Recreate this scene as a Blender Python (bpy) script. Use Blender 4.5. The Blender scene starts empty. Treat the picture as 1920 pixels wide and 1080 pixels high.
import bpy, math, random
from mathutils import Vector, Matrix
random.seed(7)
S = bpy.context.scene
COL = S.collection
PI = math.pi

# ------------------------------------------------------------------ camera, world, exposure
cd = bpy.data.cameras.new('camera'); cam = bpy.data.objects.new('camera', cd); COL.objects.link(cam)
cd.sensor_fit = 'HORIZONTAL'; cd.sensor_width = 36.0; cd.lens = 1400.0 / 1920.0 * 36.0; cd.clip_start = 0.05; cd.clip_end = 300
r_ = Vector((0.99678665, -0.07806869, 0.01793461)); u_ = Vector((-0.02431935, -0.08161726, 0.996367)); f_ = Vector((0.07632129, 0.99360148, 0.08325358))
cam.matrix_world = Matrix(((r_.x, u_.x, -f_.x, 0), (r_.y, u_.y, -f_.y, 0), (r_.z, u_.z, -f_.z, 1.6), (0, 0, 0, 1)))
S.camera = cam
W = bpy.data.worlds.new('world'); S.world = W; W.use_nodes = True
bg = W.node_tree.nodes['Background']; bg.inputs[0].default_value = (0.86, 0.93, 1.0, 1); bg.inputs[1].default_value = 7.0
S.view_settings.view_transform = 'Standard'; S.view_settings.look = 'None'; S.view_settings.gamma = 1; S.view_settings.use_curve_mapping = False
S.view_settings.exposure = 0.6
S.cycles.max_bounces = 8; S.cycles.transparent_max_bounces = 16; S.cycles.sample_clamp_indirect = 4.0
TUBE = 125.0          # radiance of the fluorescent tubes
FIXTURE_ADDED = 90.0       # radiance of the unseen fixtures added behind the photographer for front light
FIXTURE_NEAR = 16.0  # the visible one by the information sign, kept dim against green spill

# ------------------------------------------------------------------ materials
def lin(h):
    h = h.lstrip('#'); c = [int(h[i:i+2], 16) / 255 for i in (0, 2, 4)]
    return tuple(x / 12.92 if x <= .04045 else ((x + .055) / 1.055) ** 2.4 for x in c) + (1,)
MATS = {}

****

■ Exercise aim ■
Take the lines above and retype all of them exactly.

■ Task answer ■
Recreate this scene as a Blender Python (bpy) script. Use Blender 4.5. The Blender scene starts empty. Treat the picture as 1920 pixels wide and 1080 pixels high.
import bpy, math, random
from mathutils import Vector, Matrix
random.seed(7)
S = bpy.context.scene
COL = S.collection
PI = math.pi

# ------------------------------------------------------------------ camera, world, exposure
cd = bpy.data.cameras.new('camera'); cam = bpy.data.objects.new('camera', cd); COL.objects.link(cam)
cd.sensor_fit = 'HORIZONTAL'; cd.sensor_width = 36.0; cd.lens = 1400.0 / 1920.0 * 36.0; cd.clip_start = 0.05; cd.clip_end = 300
r_ = Vector((0.99678665, -0.07806869, 0.01793461)); u_ = Vector((-0.02431935, -0.08161726, 0.996367)); f_ = Vector((0.07632129, 0.99360148, 0.08325358))
cam.matrix_world = Matrix(((r_.x, u_.x, -f_.x, 0), (r_.y, u_.y, -f_.y, 0), (r_.z, u_.z, -f_.z, 1.6), (0, 0, 0, 1)))
S.camera = cam
W = bpy.data.worlds.new('world'); S.world = W; W.use_nodes = True
bg = W.node_tree.nodes['Background']; bg.inputs[0].default_value = (0.86, 0.93, 1.0, 1); bg.inputs[1].default_value = 7.0
S.view_settings.view_transform = 'Standard'; S.view_settings.look = 'None'; S.view_settings.gamma = 1; S.view_settings.use_curve_mapping = False
S.view_settings.exposure = 0.6
S.cycles.max_bounces = 8; S.cycles.transparent_max_bounces = 16; S.cycles.sample_clamp_indirect = 4.0
TUBE = 125.0          # radiance of the fluorescent tubes
FIXTURE_ADDED = 90.0       # radiance of the unseen fixtures added behind the photographer for front light
FIXTURE_NEAR = 16.0  # the visible one by the information sign, kept dim against green spill

# ------------------------------------------------------------------ materials
def lin(h):
    h = h.lstrip('#'); c = [int(h[i:i+2], 16) / 255 for i in (0, 2, 4)]
    return tuple(x / 12.92 if x <= .04045 else ((x + .055) / 1.055) ** 2.4 for x in c) + (1,)
MATS = {}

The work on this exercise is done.